Au gouvernement provincial, le ministre de l’Économie et de l’Innovation, Pierre Fitzgibbon, a récemment annoncé la tenue d’une consultation visant une nouvelle forme d’allègement règlementaire.
La FCEI souligne régulièrement les efforts des administrations qui tentent de réduire le volume de paperasserie. Ainsi, le 24 janvier 2019, la Fédération a dévoilé les lauréats des prix Coupe-paperasse d’or des trois paliers de gouvernement.
À cette occasion, le maire de Gatineau, Maxime Pedneaud-Jobin, a été finaliste et a obtenu une mention honorable pour avoir dépoussiéré en un temps record « un grand nombre d’obligations et de formalités obsolètes ou inutiles imposées aux entreprises grâce à une règlementation omnibus innovante ».
Le 5 février 2019, la FCEI a félicité la Ville de Saguenay qui s’est engagée à mettre sur pied un comité sur l’allègement règlementaire. Elle devenait alors la 7e municipalité au Québec, et la 10e au Canada, à relever le défi lancé par la FCEI à l’ensemble du pays.
Le 30 aout 2019, la Fédération a félicité la ministre de la Sécurité publique, Geneviève Guilbault, pour la mise à jour de la règlementation touchant les appareils d’amusement. La Régie des alcools, des courses et des jeux du Québec faisait partie de la liste des poids lourds de la paperasserie rendue publique le 21 janvier 2019. Chaque appareil devait avoir un permis qu’il fallait renouveler chaque année. Avec la mise à jour de sa règlementation, 81 % des appareils d’amusement n’auront plus besoin d’être immatriculés. Le gouvernement estime les économies pour les PME à près de 1,3 million de dollars.
La FCEI tiendra, en janvier 2020, la 11e édition de la Semaine de sensibilisation à la paperasserie.
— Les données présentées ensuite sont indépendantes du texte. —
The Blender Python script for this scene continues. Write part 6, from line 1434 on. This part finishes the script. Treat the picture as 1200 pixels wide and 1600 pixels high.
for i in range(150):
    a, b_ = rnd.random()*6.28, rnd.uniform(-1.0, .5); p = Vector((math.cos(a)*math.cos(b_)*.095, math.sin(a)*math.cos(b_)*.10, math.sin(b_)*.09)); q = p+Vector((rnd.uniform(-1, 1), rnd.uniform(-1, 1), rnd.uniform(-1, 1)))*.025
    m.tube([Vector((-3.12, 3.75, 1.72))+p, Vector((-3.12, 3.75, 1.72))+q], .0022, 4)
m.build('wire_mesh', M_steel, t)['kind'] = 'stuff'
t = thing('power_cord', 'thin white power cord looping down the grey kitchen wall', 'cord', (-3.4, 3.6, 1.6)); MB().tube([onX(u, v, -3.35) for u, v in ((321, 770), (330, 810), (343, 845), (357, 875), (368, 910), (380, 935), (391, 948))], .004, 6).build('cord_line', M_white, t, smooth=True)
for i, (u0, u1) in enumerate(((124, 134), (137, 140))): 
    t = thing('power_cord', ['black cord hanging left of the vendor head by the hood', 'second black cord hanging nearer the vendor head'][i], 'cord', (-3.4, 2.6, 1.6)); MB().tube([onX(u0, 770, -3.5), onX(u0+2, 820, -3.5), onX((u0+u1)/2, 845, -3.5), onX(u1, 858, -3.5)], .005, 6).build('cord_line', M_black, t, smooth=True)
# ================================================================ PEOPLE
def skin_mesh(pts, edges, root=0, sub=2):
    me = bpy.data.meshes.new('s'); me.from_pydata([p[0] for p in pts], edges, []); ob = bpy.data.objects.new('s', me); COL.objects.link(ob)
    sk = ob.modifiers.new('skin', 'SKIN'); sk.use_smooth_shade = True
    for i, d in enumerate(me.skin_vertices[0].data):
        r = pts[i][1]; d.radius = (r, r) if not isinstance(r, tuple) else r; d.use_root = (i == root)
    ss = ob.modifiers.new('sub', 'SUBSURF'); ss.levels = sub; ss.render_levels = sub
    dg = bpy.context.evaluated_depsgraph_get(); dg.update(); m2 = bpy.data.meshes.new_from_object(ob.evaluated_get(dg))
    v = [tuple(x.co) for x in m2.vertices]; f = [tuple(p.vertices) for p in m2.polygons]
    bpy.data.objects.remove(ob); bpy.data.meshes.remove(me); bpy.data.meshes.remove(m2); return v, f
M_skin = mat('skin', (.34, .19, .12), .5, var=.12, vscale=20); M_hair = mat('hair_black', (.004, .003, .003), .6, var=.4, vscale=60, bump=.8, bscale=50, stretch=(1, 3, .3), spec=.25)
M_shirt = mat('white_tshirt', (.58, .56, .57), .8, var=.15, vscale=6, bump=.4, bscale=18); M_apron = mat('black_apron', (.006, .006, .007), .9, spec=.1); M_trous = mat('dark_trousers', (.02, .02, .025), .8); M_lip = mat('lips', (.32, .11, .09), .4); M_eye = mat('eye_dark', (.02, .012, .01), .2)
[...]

On y dévoilera, encore cette fois, les lauréats des prix Coupe-paperasse 2020 et la liste des poids lourds de la paperasserie inutile. En tout temps, les membres sont encouragés à raconter leur histoire d’horreur de lourdeur administrative par l’entremise de la page www.fcei.ca/poidslourd.
Une prédiction ? Le MAPAQ et ses inspecteurs responsables de la salubrité des produits alimentaires ne feront jamais partie des lauréats salués par la FCEI.